Flathead Lake is still bearing the brunt of record-breaking rainfall in October, and the lake’s elevation remains within a foot of full pool well after the seasonal draw-down typically begins.

In recent years, operators of Kerr Dam, since renamed “Séliš Ksanka Ql’ispé Dam,” have begun dropping the lake elevation at the beginning of October, after the end of the summer season. But that month coincided with drenching rains that broke records in several locations throughout the Flathead River Basin.

According to Energy Keepers, Inc., the corporation that’s been managing the dam since the Confederated Salish and Kootenai Tribes took over operations in 2015, the impacts have continued to trickle down from the headwaters throughout the month of November.

“November is turning out to be 242 percent of average, so we’ll have more water coming in than we did in October,” executive director Brian Lipscomb said, referring to total water flowing into the lake throughout the month.

Paired with higher-than-usual releases from Hungry Horse Dam upstream, the swollen waterways have kept the lake elevation close to its full-pool elevation of 2,893 feet above sea level by the end of November.

The surface had fallen to about 8 inches below full pool by Dec. 1, but that’s well above the elevation typical for the start of the winter months. The lake surface had dropped by about 3 feet by that point in every preceding year since 2008.

Lipscomb said that Energy Keepers will continue the draw-down that began over the past week, with a target of a 4-foot drop through December. Lake elevation records available from the U.S. Geological Survey only stretch back 10 years, but December has only seen a drop of 1.5 to 2 feet in each of the last seven years.
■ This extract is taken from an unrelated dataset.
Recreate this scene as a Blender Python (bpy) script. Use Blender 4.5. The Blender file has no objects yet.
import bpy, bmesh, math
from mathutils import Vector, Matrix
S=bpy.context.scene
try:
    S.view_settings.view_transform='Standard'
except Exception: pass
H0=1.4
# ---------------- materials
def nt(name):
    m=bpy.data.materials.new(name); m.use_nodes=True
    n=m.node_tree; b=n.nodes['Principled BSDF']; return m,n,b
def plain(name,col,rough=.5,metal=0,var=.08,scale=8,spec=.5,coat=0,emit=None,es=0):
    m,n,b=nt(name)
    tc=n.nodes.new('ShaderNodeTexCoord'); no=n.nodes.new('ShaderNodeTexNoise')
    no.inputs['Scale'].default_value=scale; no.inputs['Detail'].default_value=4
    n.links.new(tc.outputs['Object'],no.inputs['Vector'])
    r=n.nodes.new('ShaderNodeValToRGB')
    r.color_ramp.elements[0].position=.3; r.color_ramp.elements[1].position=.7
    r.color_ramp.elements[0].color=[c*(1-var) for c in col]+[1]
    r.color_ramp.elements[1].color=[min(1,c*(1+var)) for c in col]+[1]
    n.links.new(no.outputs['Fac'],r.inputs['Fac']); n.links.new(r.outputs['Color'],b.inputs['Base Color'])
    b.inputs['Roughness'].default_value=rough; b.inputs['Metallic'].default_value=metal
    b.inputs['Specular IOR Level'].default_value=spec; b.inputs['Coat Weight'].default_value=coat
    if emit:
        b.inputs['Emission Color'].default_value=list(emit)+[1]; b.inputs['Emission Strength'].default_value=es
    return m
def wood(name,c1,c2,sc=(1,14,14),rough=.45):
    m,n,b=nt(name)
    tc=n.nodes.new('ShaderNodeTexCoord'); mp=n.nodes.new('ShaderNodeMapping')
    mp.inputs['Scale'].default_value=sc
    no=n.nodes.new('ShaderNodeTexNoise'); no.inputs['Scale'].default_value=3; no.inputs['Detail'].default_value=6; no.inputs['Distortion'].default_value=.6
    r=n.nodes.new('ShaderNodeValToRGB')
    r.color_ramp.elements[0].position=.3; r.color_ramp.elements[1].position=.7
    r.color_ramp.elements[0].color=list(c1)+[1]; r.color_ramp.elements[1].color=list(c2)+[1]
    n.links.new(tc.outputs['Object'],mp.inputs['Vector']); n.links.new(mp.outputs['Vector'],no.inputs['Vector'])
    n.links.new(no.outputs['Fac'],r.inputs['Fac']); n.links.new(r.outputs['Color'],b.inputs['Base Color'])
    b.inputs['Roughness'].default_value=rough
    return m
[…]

Flathead Lake dropped about 3 feet during that month in 2008 and 2009.

Upstream flow rates in the Flathead River have begun returning to normal after a relatively dry November; Kalispell received less than half its normal precipitation for the month.

Still, all of the stream gauges listed on the USGS were registering above-average flows as of Dec. 1, ranging from 2 percent above average on the South Fork to nearly double the average flows on the North Fork.

“By the end of December, it’s looking like the inflows will be lower, still above-average, but low enough that we’ll catch up and then draft the lake about 4 feet through the end of December,” Lipscomb said, adding that colder temperatures will also help slow the incoming flow rates.

Outflows at Séliš Ksanka Ql’ispé Dam, meanwhile, are at an all-time high for this time of year and are running about 82 percent above the historical average, according to USGS data.